— begin SUPPLIED INFORMATION —

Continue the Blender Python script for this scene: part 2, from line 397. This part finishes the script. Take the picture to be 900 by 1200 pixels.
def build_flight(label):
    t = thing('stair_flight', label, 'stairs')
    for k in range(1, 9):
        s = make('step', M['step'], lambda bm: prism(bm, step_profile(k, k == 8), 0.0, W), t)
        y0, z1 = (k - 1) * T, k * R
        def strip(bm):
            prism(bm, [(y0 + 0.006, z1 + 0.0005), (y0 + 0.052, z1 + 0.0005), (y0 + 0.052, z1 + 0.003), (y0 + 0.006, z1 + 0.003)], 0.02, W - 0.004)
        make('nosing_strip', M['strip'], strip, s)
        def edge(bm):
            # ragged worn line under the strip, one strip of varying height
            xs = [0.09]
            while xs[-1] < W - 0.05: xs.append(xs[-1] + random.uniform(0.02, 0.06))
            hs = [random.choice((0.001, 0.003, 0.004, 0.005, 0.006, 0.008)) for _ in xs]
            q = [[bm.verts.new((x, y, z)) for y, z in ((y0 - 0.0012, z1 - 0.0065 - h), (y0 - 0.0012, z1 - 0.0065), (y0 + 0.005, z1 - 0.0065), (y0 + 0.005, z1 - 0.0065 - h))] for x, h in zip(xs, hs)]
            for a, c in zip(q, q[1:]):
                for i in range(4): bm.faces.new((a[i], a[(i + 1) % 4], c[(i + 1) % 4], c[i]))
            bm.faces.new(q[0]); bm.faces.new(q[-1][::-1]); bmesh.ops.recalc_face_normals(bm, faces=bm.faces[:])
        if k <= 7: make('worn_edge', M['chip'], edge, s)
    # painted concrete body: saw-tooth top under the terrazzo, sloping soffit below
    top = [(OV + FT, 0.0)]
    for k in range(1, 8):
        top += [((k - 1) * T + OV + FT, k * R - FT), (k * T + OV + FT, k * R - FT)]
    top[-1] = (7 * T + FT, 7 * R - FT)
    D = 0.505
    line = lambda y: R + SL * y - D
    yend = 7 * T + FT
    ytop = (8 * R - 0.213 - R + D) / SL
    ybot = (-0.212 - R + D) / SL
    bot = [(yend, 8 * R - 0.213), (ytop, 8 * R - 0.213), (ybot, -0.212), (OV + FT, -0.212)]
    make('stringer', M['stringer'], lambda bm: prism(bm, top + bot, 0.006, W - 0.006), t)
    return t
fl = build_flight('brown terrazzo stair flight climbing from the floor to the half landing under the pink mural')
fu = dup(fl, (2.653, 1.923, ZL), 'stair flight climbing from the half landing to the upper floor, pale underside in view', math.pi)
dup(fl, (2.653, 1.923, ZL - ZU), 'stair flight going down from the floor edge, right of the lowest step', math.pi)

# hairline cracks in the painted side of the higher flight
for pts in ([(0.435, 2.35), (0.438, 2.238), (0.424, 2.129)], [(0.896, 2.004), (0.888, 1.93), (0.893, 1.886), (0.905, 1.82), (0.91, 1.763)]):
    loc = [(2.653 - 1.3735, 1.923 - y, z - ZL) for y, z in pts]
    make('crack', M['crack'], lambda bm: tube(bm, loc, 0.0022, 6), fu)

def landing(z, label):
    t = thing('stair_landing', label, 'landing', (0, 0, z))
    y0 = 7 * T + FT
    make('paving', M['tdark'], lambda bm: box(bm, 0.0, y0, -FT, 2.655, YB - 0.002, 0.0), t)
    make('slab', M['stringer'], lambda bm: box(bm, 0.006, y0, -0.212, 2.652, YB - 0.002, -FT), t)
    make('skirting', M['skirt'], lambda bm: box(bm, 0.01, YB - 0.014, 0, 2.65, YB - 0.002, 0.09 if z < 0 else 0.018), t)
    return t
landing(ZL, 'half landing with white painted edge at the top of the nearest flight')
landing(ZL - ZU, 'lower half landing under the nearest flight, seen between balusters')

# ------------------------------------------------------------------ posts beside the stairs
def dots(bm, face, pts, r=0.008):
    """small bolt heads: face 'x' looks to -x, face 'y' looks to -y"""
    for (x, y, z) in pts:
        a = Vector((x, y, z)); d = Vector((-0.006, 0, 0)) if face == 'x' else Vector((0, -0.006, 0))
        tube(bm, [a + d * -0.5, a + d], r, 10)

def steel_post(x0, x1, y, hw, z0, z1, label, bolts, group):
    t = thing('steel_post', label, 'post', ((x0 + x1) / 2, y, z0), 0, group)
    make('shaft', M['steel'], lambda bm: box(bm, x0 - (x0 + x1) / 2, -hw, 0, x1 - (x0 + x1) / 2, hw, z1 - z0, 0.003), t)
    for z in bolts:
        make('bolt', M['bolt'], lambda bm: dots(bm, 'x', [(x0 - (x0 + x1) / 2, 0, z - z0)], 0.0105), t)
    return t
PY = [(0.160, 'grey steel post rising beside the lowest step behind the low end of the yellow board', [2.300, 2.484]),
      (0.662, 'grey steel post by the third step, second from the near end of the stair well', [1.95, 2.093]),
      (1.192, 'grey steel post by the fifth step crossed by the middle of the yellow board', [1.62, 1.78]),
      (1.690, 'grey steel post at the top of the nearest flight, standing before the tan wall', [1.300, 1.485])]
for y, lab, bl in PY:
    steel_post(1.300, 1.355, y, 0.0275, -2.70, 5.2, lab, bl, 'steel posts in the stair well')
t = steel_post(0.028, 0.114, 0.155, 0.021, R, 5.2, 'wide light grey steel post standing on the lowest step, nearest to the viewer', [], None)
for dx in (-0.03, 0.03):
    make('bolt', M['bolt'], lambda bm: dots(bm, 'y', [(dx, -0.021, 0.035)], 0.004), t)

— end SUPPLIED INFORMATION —

Transcribe the whole listing exactly.

Continue the Blender Python script for this scene: part 2, from line 397. This part finishes the script. Take the picture to be 900 by 1200 pixels.
def build_flight(label):
    t = thing('stair_flight', label, 'stairs')
    for k in range(1, 9):
        s = make('step', M['step'], lambda bm: prism(bm, step_profile(k, k == 8), 0.0, W), t)
        y0, z1 = (k - 1) * T, k * R
        def strip(bm):
            prism(bm, [(y0 + 0.006, z1 + 0.0005), (y0 + 0.052, z1 + 0.0005), (y0 + 0.052, z1 + 0.003), (y0 + 0.006, z1 + 0.003)], 0.02, W - 0.004)
        make('nosing_strip', M['strip'], strip, s)
        def edge(bm):
            # ragged worn line under the strip, one strip of varying height
            xs = [0.09]
            while xs[-1] < W - 0.05: xs.append(xs[-1] + random.uniform(0.02, 0.06))
            hs = [random.choice((0.001, 0.003, 0.004, 0.005, 0.006, 0.008)) for _ in xs]
            q = [[bm.verts.new((x, y, z)) for y, z in ((y0 - 0.0012, z1 - 0.0065 - h), (y0 - 0.0012, z1 - 0.0065), (y0 + 0.005, z1 - 0.0065), (y0 + 0.005, z1 - 0.0065 - h))] for x, h in zip(xs, hs)]
            for a, c in zip(q, q[1:]):
                for i in range(4): bm.faces.new((a[i], a[(i + 1) % 4], c[(i + 1) % 4], c[i]))
            bm.faces.new(q[0]); bm.faces.new(q[-1][::-1]); bmesh.ops.recalc_face_normals(bm, faces=bm.faces[:])
        if k <= 7: make('worn_edge', M['chip'], edge, s)
    # painted concrete body: saw-tooth top under the terrazzo, sloping soffit below
    top = [(OV + FT, 0.0)]
    for k in range(1, 8):
        top += [((k - 1) * T + OV + FT, k * R - FT), (k * T + OV + FT, k * R - FT)]
    top[-1] = (7 * T + FT, 7 * R - FT)
    D = 0.505
    line = lambda y: R + SL * y - D
    yend = 7 * T + FT
    ytop = (8 * R - 0.213 - R + D) / SL
    ybot = (-0.212 - R + D) / SL
    bot = [(yend, 8 * R - 0.213), (ytop, 8 * R - 0.213), (ybot, -0.212), (OV + FT, -0.212)]
    make('stringer', M['stringer'], lambda bm: prism(bm, top + bot, 0.006, W - 0.006), t)
    return t
fl = build_flight('brown terrazzo stair flight climbing from the floor to the half landing under the pink mural')
fu = dup(fl, (2.653, 1.923, ZL), 'stair flight climbing from the half landing to the upper floor, pale underside in view', math.pi)
dup(fl, (2.653, 1.923, ZL - ZU), 'stair flight going down from the floor edge, right of the lowest step', math.pi)

# hairline cracks in the painted side of the higher flight
for pts in ([(0.435, 2.35), (0.438, 2.238), (0.424, 2.129)], [(0.896, 2.004), (0.888, 1.93), (0.893, 1.886), (0.905, 1.82), (0.91, 1.763)]):
    loc = [(2.653 - 1.3735, 1.923 - y, z - ZL) for y, z in pts]
    make('crack', M['crack'], lambda bm: tube(bm, loc, 0.0022, 6), fu)

def landing(z, label):
    t = thing('stair_landing', label, 'landing', (0, 0, z))
    y0 = 7 * T + FT
    make('paving', M['tdark'], lambda bm: box(bm, 0.0, y0, -FT, 2.655, YB - 0.002, 0.0), t)
    make('slab', M['stringer'], lambda bm: box(bm, 0.006, y0, -0.212, 2.652, YB - 0.002, -FT), t)
    make('skirting', M['skirt'], lambda bm: box(bm, 0.01, YB - 0.014, 0, 2.65, YB - 0.002, 0.09 if z < 0 else 0.018), t)
    return t
landing(ZL, 'half landing with white painted edge at the top of the nearest flight')
landing(ZL - ZU, 'lower half landing under the nearest flight, seen between balusters')

# ------------------------------------------------------------------ posts beside the stairs
def dots(bm, face, pts, r=0.008):
    """small bolt heads: face 'x' looks to -x, face 'y' looks to -y"""
    for (x, y, z) in pts:
        a = Vector((x, y, z)); d = Vector((-0.006, 0, 0)) if face == 'x' else Vector((0, -0.006, 0))
        tube(bm, [a + d * -0.5, a + d], r, 10)

def steel_post(x0, x1, y, hw, z0, z1, label, bolts, group):
    t = thing('steel_post', label, 'post', ((x0 + x1) / 2, y, z0), 0, group)
    make('shaft', M['steel'], lambda bm: box(bm, x0 - (x0 + x1) / 2, -hw, 0, x1 - (x0 + x1) / 2, hw, z1 - z0, 0.003), t)
    for z in bolts:
        make('bolt', M['bolt'], lambda bm: dots(bm, 'x', [(x0 - (x0 + x1) / 2, 0, z - z0)], 0.0105), t)
    return t
PY = [(0.160, 'grey steel post rising beside the lowest step behind the low end of the yellow board', [2.300, 2.484]),
      (0.662, 'grey steel post by the third step, second from the near end of the stair well', [1.95, 2.093]),
      (1.192, 'grey steel post by the fifth step crossed by the middle of the yellow board', [1.62, 1.78]),
      (1.690, 'grey steel post at the top of the nearest flight, standing before the tan wall', [1.300, 1.485])]
for y, lab, bl in PY:
    steel_post(1.300, 1.355, y, 0.0275, -2.70, 5.2, lab, bl, 'steel posts in the stair well')
t = steel_post(0.028, 0.114, 0.155, 0.021, R, 5.2, 'wide light grey steel post standing on the lowest step, nearest to the viewer', [], None)
for dx in (-0.03, 0.03):
    make('bolt', M['bolt'], lambda bm: dots(bm, 'y', [(dx, -0.021, 0.035)], 0.004), t)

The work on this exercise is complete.